Direi, in sintesi, che la Fondazione ha finora seguito quattro principali
direttrici di impegno e di lavoro:
1. l'investimento nel sapere, oggi sempre piu' determinante, emblematicamente riassunto nell'impegno rilevante e significativo per la nascita, il consolidamento e il potenziamento della sede riminese dell'Universita' di Bologna;
2. l'investimento nel recupero dell'identita' locale, attraverso la riscoperta delle radici storiche e culturali della comunita' riminese, da riproporre e valorizzare nei loro aspetti di attualita' e di stimolo per la consapevolezza civile della societa' locale; i grandi restauri del Tempio Malatestiano e di Castel Sismondo, il recupero di siti archeologici e di edifici storici, tra cui mi piace ricordare Villa Mussolini a Riccione, Casa Panzini a Bellaria, il Monte di Pieta' a Santarcangelo, le acquisizioni di opere d'arte, le mostre, le pubblicazioni, hanno inteso contribuire a questa precisa finalita';
3. la funzione di supporto, in conformita' con un'impostazione sussidiaria, al lavoro delle diverse espressioni della comunita' locale, che rappresenta una risorsa importante e spesso primaria per l'efficace affronto dei molteplici bisogni manifestati dal territorio e, in generale, per una crescita articolata della societa' civile;
4. l'intervento nel campo dell'assistenza alle categorie sociali deboli, attraverso una progettualita' diretta come nel caso dei programmi avviati a favore della popolazione anziana oppure attraverso il sostegno al mondo associazionistico e del volontariato, particolarmente presente e attivo nell'area riminese; e va ricordato, in tale contesto, che la Fondazione e' un po' l'incubatore di un progetto di grande significato come la Banca etica, di cui e' prossimo l'avvio e della quale sia noi che Carim Spa acquisiremo una quota di rilievo.

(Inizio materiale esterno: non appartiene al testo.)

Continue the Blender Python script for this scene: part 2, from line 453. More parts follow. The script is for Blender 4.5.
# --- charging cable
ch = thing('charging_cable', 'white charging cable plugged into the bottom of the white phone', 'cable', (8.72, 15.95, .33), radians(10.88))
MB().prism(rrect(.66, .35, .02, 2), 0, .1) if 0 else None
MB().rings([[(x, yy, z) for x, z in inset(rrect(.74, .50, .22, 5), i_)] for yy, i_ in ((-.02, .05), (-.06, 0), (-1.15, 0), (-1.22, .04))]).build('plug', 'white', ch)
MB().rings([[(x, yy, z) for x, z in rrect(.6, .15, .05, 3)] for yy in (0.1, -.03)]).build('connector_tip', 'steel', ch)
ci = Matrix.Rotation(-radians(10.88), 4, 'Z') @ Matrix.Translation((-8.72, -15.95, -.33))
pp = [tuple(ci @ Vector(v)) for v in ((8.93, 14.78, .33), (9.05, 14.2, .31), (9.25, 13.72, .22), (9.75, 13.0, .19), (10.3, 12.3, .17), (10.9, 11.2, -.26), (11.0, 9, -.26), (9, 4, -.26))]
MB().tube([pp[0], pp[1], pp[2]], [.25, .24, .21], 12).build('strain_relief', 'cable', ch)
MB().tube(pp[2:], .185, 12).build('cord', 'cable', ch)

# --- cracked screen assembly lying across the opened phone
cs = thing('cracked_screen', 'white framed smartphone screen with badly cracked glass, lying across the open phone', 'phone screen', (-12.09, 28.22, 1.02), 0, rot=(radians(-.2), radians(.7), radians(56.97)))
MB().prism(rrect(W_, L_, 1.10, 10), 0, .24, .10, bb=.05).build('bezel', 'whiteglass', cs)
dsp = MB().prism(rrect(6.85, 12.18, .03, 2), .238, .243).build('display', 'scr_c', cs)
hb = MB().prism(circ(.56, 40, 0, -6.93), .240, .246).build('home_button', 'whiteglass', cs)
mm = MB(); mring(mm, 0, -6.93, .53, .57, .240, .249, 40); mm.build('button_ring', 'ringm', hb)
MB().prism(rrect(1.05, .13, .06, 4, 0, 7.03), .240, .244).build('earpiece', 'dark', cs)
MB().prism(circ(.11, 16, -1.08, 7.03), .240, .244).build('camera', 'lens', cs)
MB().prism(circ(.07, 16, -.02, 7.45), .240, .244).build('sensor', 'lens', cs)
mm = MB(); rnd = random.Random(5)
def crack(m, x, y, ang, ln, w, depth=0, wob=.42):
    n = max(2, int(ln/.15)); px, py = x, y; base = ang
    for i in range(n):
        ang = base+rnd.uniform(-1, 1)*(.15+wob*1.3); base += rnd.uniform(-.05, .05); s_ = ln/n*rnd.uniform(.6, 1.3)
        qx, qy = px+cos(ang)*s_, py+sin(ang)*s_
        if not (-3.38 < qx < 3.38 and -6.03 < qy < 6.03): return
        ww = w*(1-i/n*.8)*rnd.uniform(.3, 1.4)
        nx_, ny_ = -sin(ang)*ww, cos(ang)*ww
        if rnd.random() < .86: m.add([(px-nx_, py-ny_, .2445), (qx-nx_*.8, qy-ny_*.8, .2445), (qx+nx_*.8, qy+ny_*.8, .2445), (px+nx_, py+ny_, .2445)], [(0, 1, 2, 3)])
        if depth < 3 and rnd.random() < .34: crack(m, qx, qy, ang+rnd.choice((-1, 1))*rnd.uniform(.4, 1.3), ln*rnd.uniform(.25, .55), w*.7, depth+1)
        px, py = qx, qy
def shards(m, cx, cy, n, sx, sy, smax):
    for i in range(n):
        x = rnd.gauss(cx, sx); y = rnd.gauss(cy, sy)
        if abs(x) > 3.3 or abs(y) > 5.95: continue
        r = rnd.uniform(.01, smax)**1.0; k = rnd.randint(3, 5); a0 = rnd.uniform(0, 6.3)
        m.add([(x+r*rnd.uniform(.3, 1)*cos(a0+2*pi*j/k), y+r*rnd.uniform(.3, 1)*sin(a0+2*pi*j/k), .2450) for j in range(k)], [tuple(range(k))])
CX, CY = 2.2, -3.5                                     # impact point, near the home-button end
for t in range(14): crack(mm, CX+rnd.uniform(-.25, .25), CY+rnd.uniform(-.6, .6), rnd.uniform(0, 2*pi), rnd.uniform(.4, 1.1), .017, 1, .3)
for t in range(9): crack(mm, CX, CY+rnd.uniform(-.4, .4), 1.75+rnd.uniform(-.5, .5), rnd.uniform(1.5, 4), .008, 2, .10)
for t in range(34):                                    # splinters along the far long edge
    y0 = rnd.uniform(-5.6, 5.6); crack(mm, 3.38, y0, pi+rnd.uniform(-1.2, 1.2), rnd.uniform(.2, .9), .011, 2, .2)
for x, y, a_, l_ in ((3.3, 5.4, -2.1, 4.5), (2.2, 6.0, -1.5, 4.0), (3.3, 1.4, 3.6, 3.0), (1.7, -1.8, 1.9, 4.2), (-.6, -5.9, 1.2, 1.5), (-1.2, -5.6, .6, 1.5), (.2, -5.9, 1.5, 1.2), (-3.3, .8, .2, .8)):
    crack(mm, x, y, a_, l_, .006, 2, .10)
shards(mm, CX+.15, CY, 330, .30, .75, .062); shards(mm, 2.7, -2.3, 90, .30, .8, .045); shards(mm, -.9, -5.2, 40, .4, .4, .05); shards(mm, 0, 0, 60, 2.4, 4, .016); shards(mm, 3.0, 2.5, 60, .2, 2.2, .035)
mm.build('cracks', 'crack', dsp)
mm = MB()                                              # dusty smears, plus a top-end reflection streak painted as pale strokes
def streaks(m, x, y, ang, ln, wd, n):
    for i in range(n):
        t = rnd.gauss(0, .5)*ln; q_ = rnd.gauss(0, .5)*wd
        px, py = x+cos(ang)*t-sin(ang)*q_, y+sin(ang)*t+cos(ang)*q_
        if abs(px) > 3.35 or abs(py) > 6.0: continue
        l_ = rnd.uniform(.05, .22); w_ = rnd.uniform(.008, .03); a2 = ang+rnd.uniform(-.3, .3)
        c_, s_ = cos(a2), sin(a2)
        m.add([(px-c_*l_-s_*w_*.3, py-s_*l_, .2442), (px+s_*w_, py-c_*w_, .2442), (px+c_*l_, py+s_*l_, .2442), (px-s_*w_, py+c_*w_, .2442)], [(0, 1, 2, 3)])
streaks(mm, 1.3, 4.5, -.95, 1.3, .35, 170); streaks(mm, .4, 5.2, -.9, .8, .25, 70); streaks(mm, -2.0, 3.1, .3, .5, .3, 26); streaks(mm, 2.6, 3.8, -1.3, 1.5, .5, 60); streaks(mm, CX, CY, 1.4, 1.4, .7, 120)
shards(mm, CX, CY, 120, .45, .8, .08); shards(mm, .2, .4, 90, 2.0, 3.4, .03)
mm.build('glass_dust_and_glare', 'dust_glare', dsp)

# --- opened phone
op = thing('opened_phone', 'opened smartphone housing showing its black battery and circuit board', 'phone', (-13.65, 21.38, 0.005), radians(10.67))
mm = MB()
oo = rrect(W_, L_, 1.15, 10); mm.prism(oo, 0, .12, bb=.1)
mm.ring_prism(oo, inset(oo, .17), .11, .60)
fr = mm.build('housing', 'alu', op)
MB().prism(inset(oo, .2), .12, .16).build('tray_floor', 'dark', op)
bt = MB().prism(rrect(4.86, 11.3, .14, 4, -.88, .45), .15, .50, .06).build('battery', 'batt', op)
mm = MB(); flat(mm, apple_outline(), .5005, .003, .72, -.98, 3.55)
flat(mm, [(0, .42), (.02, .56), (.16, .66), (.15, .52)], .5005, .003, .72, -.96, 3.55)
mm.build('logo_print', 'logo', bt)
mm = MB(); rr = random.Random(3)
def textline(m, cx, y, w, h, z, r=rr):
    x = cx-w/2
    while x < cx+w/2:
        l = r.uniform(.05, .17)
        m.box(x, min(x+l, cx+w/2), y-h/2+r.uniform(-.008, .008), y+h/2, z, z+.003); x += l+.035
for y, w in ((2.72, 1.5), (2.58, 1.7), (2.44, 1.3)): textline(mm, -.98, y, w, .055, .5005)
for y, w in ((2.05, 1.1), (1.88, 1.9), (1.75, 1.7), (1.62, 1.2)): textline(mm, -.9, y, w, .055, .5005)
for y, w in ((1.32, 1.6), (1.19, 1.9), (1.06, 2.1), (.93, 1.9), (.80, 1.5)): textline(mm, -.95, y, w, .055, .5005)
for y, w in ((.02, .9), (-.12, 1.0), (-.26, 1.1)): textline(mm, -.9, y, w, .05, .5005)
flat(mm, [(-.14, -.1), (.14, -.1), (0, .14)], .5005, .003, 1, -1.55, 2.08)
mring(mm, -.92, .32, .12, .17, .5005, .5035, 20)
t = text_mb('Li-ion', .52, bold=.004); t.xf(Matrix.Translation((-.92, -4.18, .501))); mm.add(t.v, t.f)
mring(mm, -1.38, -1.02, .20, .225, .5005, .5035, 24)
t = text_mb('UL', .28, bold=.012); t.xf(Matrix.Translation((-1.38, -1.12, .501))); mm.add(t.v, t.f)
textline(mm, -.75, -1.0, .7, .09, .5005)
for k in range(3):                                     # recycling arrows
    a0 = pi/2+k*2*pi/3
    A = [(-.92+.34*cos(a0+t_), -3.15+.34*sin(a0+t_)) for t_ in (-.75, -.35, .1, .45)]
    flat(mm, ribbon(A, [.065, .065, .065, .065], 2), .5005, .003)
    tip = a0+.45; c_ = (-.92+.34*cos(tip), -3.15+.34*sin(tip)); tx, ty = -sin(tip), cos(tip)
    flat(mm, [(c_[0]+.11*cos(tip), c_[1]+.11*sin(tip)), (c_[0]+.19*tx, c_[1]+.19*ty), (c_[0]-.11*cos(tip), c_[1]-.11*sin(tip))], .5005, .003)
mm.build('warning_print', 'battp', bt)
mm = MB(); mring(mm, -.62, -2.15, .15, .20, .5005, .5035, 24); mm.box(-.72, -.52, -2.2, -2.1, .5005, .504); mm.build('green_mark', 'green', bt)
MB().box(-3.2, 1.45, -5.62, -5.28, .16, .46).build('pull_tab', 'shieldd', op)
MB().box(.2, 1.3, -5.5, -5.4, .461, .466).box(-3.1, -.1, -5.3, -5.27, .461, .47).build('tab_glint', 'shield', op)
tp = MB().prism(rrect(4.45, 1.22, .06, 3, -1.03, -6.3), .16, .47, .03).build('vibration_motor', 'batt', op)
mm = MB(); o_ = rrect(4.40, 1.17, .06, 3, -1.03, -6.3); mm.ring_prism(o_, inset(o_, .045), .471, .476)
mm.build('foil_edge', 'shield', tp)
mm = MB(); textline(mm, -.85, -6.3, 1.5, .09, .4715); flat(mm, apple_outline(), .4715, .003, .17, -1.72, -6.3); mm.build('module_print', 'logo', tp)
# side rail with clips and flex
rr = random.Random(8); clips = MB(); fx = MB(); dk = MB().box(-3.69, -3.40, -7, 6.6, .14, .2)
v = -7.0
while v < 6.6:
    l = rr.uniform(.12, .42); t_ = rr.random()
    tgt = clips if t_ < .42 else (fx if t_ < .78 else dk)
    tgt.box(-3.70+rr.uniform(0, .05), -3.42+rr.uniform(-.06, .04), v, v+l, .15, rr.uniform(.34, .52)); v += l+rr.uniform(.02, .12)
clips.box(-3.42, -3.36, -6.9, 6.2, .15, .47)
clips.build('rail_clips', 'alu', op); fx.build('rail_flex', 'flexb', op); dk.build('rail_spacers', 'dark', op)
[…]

Il perseguimento di queste linee strategiche ha permesso alla Fondazione di dare efficacia alla propria attivita' , e di superare una logica di tipo puramente assistenziale, o di mera risposta ad impulsi esterni, per affermare invece un criterio di promozione sociale e di reale supporto allo sviluppo locale. E credo si possa affermare che la comunita' provinciale ne abbia tratto significativo beneficio.
Il mutato clima nei confronti delle Fondazioni bancarie ci mette ora nelle condizioni di proseguire il nostro impegno con maggiori certezze.
E non nascondo che abbiamo idee anche ambiziose per qualificare il nostro intervento nei prossimi anni e mettere in moto percorsi importanti per l'area riminese.
Ho detto prima del progetto di Banca etica di cui siamo parte e che dovrebbe vedere la luce nel corso di quest'anno, ma posso segnalare anche l'impegno a favore della popolazione anziana, per la quale stiamo dando vita da un lato ad un progetto di assistenza domiciliare che partira' in queste settimane, volto ad aiutare le famiglie che vogliono tenere in casa parenti anziani non autosufficienti; dall'altro alla realizzazione di una struttura residenziale per anziani non autosufficienti.
E' inoltre nostro desiderio elaborare e proporre un grande progetto per Rimini, imperniato su tre importanti interventi di ampio respiro:
– la realizzazione di un auditorium per la musica, possibilmente ristrutturando l'attuale salone del palacongressi di via della Fiera;
– la ricostruzione del Teatro Galli nell'alveo del sedime originario;
– la riapertura di parte del fossato esterno e della corte a mare di Castel Sismondo.
Abbiamo iniziato a parlarne con l'Amministrazione Comunale, stiamo da entrambe le parti approfondendo la situazione, proseguiremo il confronto per verificare la fattibilita' procedurale, tecnica e finanziaria di questo pacchetto di proposte che se dovesse trovare realizzazione, come noi auspichiamo vivamente consentirebbe di attrezzare compiutamente Rimini sul piano della dotazione di strutture per le diverse attivita' musicali e culturali e, nel contempo, di dare nuovo volto e notevole valorizzazione alla parte di centro storico compresa tra piazza Cavour e la vecchia circonvallazione.
Non ci nascondiamo le notevoli difficolta' che una simile operazione comporta e il grande sforzo finanziario che essa implica, ma siamo fortemente convinti che essa potrebbe contribuire in modo determinante a significativi cambiamenti nel volto e nell'immagine della citta'.
Vogliamo percio' verificare fino in fondo la possibilita' di realizzare questo progetto, avendo chiaro ovviamente che noi possiamo fare soltanto una parte e che molto dipendera' dal ruolo che vorra' e potra' giocare l'Amministrazione Comunale.
In conclusione, le ultime evoluzioni normative ci restituiscono uno scenario nel quale la Fondazione Cassa di Risparmio proseguire con rinnovato entusiasmo e meno vincoli il proprio cammino, da un lato mantenendo il controllo di Carim Spa e salvaguardando quindi la riminesita' del suo assetto proprietario, dall'altro operando con nuovi, importanti progetti per la crescita culturale, sociale ed economica della provincia di Rimini.